A report from the Scottish Qualifications Authority rightly recognises that the decision to scrap the derived grades procedures was an important contributory factor, but my tentative findings from a variety of discussions suggest this comment bypasses the real issue - there is a great need to give a clear reminder of the true purpose of appeals.

The process, as the SQA points out, was introduced for candidates who, for one reason or another, had a "bad day"; now it's widely considered by many (candidates, teachers and parents alike) as a kind of "panic button" to be pressed when the desired grade is not achieved.

One reason may lie in the way centres are being encouraged to appeal for candidates who have just made it in their prelims because the SQA sends out lists with "valid appeals". These include every candidate who performed less well in the operational exam than expected from the evidence.

The increased awareness of the way appeals are carried out may be even more significant. It is clear to centres that there are now two ways of gaining an award - one by a suitable level of performance in the exam and a second based on the centre estimates alone, which can over-ride any performance in the operational exam.

Of course, the moves towards greater transparency are welcomed but centres and parents should be aware that, for an appeal to stand a chance, evidence must show that the candidate was performing above what is required to achieve a grade boundary.
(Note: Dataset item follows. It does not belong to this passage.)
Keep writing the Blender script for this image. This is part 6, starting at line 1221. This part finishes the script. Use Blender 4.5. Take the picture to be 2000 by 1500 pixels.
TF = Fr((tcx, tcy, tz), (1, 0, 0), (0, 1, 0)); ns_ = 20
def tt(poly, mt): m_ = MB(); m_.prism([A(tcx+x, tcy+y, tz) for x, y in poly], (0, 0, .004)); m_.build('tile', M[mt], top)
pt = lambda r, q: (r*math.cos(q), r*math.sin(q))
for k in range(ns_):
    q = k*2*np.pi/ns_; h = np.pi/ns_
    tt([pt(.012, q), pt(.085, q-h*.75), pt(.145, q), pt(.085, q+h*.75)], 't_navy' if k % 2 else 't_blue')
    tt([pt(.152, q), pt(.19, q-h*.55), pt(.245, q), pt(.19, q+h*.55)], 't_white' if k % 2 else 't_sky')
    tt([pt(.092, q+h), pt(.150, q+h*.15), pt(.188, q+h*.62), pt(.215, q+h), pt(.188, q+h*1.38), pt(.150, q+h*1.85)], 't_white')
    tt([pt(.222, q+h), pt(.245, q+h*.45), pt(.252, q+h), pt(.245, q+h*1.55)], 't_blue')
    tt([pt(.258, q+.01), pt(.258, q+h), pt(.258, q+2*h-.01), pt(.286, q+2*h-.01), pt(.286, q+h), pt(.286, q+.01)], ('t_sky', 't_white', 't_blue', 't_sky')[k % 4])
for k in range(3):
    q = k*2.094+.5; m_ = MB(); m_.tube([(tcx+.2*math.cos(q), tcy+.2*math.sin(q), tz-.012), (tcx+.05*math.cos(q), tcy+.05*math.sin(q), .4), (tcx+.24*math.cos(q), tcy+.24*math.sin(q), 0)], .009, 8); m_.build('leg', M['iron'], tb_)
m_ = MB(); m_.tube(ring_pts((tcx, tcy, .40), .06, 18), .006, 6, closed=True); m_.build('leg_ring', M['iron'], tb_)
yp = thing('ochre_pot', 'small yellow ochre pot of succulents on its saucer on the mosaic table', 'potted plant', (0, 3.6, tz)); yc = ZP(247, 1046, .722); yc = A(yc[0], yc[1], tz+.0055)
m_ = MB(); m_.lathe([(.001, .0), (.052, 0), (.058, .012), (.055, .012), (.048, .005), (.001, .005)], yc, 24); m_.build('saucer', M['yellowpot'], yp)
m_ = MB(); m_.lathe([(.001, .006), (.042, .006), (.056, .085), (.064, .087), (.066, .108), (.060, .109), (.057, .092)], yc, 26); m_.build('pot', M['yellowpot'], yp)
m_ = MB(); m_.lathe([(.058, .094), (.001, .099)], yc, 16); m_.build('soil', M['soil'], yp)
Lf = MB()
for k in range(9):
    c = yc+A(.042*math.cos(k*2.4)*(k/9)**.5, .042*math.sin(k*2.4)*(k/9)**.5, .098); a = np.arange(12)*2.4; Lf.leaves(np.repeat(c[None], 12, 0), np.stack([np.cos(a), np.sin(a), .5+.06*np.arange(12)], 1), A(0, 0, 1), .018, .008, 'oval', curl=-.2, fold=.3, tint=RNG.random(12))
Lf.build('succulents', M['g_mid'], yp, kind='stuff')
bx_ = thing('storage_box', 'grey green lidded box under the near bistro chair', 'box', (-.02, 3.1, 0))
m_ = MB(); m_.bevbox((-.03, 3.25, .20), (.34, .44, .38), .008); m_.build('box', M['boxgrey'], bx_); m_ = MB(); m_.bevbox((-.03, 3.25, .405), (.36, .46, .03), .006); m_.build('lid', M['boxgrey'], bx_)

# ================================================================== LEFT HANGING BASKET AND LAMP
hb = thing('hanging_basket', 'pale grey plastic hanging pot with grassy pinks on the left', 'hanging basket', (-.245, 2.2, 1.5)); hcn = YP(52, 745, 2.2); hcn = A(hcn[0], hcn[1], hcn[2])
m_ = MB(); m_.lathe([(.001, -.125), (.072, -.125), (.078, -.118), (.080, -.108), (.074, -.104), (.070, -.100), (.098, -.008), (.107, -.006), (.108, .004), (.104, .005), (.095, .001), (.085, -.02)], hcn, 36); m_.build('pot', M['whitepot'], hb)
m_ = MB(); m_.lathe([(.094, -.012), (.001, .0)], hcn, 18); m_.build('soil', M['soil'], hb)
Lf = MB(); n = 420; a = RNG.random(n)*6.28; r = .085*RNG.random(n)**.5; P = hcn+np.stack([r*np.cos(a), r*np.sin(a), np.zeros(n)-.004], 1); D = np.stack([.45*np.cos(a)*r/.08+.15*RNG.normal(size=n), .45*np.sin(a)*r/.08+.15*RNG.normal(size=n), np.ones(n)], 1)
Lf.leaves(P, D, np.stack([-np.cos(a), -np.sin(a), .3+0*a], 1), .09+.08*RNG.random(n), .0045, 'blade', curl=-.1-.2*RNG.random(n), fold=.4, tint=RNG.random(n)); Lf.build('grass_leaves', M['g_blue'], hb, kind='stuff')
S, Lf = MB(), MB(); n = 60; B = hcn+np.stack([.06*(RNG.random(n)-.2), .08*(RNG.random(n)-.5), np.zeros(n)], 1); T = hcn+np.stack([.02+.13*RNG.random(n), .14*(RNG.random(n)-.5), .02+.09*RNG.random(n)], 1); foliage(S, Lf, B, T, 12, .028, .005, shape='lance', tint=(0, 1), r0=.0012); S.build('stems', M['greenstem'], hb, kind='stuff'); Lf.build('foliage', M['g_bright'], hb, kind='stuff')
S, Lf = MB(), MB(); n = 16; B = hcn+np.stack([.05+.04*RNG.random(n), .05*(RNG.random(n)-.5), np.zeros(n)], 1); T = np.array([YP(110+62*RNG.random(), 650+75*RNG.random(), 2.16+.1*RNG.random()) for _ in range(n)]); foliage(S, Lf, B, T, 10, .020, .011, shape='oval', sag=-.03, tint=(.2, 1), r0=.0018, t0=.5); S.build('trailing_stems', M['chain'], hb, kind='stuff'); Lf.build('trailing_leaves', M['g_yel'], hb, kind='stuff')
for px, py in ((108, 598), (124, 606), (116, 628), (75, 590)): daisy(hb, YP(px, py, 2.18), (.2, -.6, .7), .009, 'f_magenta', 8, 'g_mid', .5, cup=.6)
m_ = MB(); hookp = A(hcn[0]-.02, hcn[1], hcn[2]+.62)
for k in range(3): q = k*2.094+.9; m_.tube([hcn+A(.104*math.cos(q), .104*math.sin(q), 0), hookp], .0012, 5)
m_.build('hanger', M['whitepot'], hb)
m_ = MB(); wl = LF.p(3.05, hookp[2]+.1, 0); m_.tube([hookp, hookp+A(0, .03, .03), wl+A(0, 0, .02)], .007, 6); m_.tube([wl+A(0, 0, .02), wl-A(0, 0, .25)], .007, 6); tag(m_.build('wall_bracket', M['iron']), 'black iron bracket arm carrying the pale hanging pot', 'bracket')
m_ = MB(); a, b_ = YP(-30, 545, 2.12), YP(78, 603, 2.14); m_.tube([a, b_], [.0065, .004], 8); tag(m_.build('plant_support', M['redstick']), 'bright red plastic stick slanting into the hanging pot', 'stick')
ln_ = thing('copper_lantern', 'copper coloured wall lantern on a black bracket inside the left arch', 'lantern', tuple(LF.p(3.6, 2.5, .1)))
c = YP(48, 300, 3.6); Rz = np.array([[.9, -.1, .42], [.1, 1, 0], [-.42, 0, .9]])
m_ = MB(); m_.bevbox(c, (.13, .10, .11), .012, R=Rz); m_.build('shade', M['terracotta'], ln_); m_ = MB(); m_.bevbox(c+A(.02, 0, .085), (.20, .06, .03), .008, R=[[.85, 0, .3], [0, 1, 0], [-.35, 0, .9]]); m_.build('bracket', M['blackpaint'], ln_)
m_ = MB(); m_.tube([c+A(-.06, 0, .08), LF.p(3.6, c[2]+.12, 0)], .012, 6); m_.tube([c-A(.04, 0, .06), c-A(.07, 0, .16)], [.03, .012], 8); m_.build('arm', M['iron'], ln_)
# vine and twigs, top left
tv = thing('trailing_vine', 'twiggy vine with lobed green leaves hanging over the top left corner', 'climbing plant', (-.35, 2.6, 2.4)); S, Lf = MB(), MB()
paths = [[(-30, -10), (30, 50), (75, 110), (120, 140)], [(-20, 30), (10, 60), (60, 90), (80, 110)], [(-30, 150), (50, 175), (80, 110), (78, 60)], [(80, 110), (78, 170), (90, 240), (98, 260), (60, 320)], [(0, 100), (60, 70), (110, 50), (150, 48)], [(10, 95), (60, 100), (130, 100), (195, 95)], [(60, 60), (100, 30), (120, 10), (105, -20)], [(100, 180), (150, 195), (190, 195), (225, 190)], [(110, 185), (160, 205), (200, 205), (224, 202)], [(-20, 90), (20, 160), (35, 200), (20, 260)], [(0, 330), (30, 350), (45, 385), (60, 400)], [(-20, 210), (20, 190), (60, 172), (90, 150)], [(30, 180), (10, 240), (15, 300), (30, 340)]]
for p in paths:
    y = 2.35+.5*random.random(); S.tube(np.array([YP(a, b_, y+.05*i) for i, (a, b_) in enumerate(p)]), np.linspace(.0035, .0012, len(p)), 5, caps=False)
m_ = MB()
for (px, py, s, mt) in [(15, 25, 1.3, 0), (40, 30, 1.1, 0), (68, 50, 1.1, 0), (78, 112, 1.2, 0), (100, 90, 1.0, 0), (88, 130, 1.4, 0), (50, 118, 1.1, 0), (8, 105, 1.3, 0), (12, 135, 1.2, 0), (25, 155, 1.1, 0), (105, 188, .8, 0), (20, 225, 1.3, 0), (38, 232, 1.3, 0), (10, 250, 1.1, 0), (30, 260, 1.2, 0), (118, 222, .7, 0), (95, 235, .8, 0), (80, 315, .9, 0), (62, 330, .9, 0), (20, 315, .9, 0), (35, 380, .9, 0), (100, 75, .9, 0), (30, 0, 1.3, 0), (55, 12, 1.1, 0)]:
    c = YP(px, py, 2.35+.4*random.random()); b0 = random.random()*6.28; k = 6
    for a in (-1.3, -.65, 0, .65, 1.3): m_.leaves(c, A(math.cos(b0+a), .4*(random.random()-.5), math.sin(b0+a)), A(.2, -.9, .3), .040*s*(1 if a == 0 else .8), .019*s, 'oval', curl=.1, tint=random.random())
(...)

The process is not about giving all candidates two attempts at achieving a grade.

As we rejoice in the removal of the derived grades and wait for news about curriculum change in the upper secondary, we must review all aspects of the appeals procedures.

Gathering evidence is about being able to provide a "safety net" for exceptional cases; it is not about setting two "SQA quality" exams to give students two attempts at achieving a grade.

Douglas Buchanan, Department of curriculum research and development, Moray House School of Education, Edinburgh.